Source material:
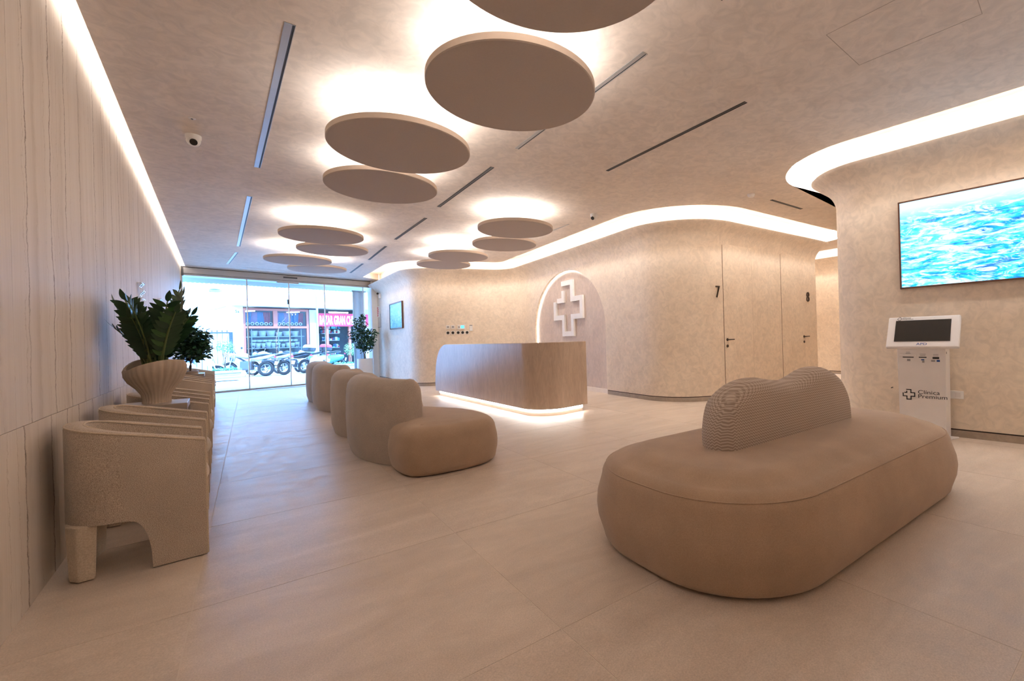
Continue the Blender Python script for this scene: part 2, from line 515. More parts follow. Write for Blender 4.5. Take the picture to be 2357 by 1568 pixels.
def text_mesh(txt, size=1.0, depth=0.002, sx=1.0, spacing=1.0, bold=0.0, align='LEFT'):
    cu = bpy.data.curves.new('lettering', 'FONT'); cu.body = txt; cu.size = size; cu.extrude = depth
    cu.space_character = spacing; cu.offset = bold; cu.align_x = align; cu.resolution_u = 4
    o = bpy.data.objects.new('lettering', cu); COL.objects.link(o)
    bpy.context.view_layer.update()
    dg = bpy.context.evaluated_depsgraph_get()
    me = bpy.data.meshes.new_from_object(o.evaluated_get(dg))
    COL.objects.unlink(o); bpy.data.objects.remove(o); bpy.data.curves.remove(cu)
    for v in me.vertices: v.co = Vector((v.co.x * sx, -v.co.z, v.co.y))   # stands up, faces -Y
    me.update(); me.flip_normals() if False else None
    return me

def lettering(name, txt, mat, parent, loc, size, depth=0.002, sx=1.0, spacing=1.0, bold=0.0, rz=0.0, align='LEFT', rot=None):
    me = text_mesh(txt, size, depth, sx, spacing, bold, align); me.name = name
    me.materials.append(MATS[mat])
    return link(name, me, parent, loc, rot if rot is not None else (0, 0, rz))

def rounded(verts, radii, step=0.08):
    pts = []
    n = len(verts)
    for i in range(n):
        p = Vector(verts[i]); r = radii[i]
        if i in (0, n - 1) or r <= 0: pts.append(p); continue
        a = (Vector(verts[i - 1]) - p).normalized(); b = (Vector(verts[i + 1]) - p).normalized()
        ang = a.angle(b); t = r / math.tan(ang / 2)
        c = p + (a + b).normalized() * (r / math.sin(ang / 2))
        p0 = p + a * t; p1 = p + b * t
        a0 = math.atan2((p0 - c).y, (p0 - c).x); a1 = math.atan2((p1 - c).y, (p1 - c).x)
        d = a1 - a0
        while d > PI: d -= 2 * PI
        while d < -PI: d += 2 * PI
        k = max(6, int(abs(d) * r / step), int(abs(d) / 0.06))
        for j in range(k + 1):
            th = a0 + d * j / k; pts.append(Vector((c.x + r * math.cos(th), c.y + r * math.sin(th))))
    return pts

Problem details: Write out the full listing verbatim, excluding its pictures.

Written answer:
Continue the Blender Python script for this scene: part 2, from line 515. More parts follow. Write for Blender 4.5. Take the picture to be 2357 by 1568 pixels.
def text_mesh(txt, size=1.0, depth=0.002, sx=1.0, spacing=1.0, bold=0.0, align='LEFT'):
    cu = bpy.data.curves.new('lettering', 'FONT'); cu.body = txt; cu.size = size; cu.extrude = depth
    cu.space_character = spacing; cu.offset = bold; cu.align_x = align; cu.resolution_u = 4
    o = bpy.data.objects.new('lettering', cu); COL.objects.link(o)
    bpy.context.view_layer.update()
    dg = bpy.context.evaluated_depsgraph_get()
    me = bpy.data.meshes.new_from_object(o.evaluated_get(dg))
    COL.objects.unlink(o); bpy.data.objects.remove(o); bpy.data.curves.remove(cu)
    for v in me.vertices: v.co = Vector((v.co.x * sx, -v.co.z, v.co.y))   # stands up, faces -Y
    me.update(); me.flip_normals() if False else None
    return me

def lettering(name, txt, mat, parent, loc, size, depth=0.002, sx=1.0, spacing=1.0, bold=0.0, rz=0.0, align='LEFT', rot=None):
    me = text_mesh(txt, size, depth, sx, spacing, bold, align); me.name = name
    me.materials.append(MATS[mat])
    return link(name, me, parent, loc, rot if rot is not None else (0, 0, rz))

def rounded(verts, radii, step=0.08):
    pts = []
    n = len(verts)
    for i in range(n):
        p = Vector(verts[i]); r = radii[i]
        if i in (0, n - 1) or r <= 0: pts.append(p); continue
        a = (Vector(verts[i - 1]) - p).normalized(); b = (Vector(verts[i + 1]) - p).normalized()
        ang = a.angle(b); t = r / math.tan(ang / 2)
        c = p + (a + b).normalized() * (r / math.sin(ang / 2))
        p0 = p + a * t; p1 = p + b * t
        a0 = math.atan2((p0 - c).y, (p0 - c).x); a1 = math.atan2((p1 - c).y, (p1 - c).x)
        d = a1 - a0
        while d > PI: d -= 2 * PI
        while d < -PI: d += 2 * PI
        k = max(6, int(abs(d) * r / step), int(abs(d) / 0.06))
        for j in range(k + 1):
            th = a0 + d * j / k; pts.append(Vector((c.x + r * math.cos(th), c.y + r * math.sin(th))))
    return pts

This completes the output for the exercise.